Fortunately that issue was solved long ago in electric warehouse
forklifts where rather than have the forklift down for 6+ hours to
recharge, they just swap battery packs with a freshly charged one and
the forklift is off and running on the next shift while the previous
battery pack recharges.

This is ultimately where EVs need to go and it will require standardized
battery packs and robotic automation to change them at the "gas
station". This way when your EV is low on charge you can pull into the
station, park at the "pump" and a robotic system changes out your
battery packs from underneath the vehicle and you're on your way with a
full charge in a comparable time to a conventional gas station.

Beyond the standardization of battery packs and under vehicle access to
them, this also requires you to own a battery pack in a common pool,
something similar to the cylinder exchanges that are common for propane
and industrial gasses. This also amortizes the cost of pack replacement
and refurbishing into the pool the same as hydro testing and occasional
cylinder replacement are absorbed into the pool for gas cylinders.

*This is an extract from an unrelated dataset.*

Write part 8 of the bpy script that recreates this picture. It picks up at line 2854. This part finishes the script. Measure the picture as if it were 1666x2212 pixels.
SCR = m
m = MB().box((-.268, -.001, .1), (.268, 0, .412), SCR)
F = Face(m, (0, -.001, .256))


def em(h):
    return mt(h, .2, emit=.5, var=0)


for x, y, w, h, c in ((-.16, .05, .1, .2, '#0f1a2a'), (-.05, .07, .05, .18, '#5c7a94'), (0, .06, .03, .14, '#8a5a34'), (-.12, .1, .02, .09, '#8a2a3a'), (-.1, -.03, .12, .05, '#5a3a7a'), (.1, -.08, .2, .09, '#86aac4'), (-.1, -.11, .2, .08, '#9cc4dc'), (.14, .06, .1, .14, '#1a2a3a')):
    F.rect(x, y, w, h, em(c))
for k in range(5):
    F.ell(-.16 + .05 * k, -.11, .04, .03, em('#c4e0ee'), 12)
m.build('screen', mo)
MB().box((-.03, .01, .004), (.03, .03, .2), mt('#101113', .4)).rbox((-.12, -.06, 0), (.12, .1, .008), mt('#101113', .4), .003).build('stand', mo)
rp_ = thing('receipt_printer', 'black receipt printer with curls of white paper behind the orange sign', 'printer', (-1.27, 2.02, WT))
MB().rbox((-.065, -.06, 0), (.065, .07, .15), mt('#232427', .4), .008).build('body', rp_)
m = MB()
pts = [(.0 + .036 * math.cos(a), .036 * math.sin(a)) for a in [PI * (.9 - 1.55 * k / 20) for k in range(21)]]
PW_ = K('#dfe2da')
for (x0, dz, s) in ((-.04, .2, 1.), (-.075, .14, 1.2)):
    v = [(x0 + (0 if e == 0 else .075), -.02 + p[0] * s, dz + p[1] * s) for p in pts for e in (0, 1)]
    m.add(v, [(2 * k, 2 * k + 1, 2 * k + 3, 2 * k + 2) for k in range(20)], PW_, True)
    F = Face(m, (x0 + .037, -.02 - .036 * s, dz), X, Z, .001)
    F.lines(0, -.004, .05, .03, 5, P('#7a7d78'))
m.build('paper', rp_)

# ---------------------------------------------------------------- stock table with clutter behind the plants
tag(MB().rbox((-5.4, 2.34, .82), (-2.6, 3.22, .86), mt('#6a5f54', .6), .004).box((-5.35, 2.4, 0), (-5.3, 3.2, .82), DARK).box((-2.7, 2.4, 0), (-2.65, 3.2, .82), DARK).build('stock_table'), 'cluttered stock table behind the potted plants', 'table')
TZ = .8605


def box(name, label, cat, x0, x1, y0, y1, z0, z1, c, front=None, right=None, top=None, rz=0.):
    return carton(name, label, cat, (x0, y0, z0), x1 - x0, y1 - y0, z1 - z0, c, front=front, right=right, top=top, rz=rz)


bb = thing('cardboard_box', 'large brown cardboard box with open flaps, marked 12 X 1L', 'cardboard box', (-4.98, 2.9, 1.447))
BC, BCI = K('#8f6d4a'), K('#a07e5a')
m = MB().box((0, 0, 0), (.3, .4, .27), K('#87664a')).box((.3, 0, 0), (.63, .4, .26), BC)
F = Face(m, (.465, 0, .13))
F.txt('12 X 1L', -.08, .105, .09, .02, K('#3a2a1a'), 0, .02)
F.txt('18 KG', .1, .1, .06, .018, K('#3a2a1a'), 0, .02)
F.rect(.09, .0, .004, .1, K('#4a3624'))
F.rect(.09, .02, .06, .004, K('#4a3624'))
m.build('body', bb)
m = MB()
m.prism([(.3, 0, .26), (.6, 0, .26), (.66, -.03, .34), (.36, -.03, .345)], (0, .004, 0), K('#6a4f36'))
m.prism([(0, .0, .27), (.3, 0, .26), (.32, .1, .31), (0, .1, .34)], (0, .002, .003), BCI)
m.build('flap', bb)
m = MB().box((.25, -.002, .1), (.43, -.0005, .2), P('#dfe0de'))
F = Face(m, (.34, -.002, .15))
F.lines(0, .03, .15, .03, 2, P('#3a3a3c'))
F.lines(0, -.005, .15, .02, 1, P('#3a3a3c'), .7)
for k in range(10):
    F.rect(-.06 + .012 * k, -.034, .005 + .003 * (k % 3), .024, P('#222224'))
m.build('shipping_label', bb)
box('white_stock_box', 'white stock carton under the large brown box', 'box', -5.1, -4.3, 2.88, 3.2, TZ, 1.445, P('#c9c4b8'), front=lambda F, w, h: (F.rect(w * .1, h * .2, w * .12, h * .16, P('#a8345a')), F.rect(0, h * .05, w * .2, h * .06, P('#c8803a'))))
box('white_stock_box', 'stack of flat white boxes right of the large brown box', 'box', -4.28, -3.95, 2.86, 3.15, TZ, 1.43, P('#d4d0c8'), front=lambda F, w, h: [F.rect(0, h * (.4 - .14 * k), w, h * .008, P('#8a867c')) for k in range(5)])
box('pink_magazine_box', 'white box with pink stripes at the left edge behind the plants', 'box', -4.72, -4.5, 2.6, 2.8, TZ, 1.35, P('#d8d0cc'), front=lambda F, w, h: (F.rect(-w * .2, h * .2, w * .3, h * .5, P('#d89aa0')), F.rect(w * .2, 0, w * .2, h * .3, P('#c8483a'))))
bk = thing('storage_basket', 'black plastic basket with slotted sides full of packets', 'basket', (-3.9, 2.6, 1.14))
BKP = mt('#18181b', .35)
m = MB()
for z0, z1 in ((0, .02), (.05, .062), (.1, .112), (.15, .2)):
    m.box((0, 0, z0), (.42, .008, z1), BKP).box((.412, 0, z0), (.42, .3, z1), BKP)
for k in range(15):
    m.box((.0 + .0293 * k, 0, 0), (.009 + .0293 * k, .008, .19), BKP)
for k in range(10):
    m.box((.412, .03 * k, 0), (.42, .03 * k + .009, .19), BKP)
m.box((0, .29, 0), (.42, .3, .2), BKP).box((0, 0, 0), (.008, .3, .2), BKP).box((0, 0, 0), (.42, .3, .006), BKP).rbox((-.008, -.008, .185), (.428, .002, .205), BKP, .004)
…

Those "fixes" will make EVs useable to a substantially larger percentage
of the population. Combine that with some new nuke plants, tidal
generation and other green electricity sources to provide "free"
charging power at residences so you can top up overnight for the next
days travel and we it can have a huge impact on overall emissions and
oil use. As the batteries improve and longer ranges on a charge are
available still more people will be able to utilize EVs.

Those changes are the only way an EV would be useful to me, much of my
driving is short local trips where it makes little difference if I drove
an EV or my diesel F350, it's still a negligible expense per trip. My
longer trips are ~120 miles RT so without a quick pack replacement "gas
station" and EV would be useless to me.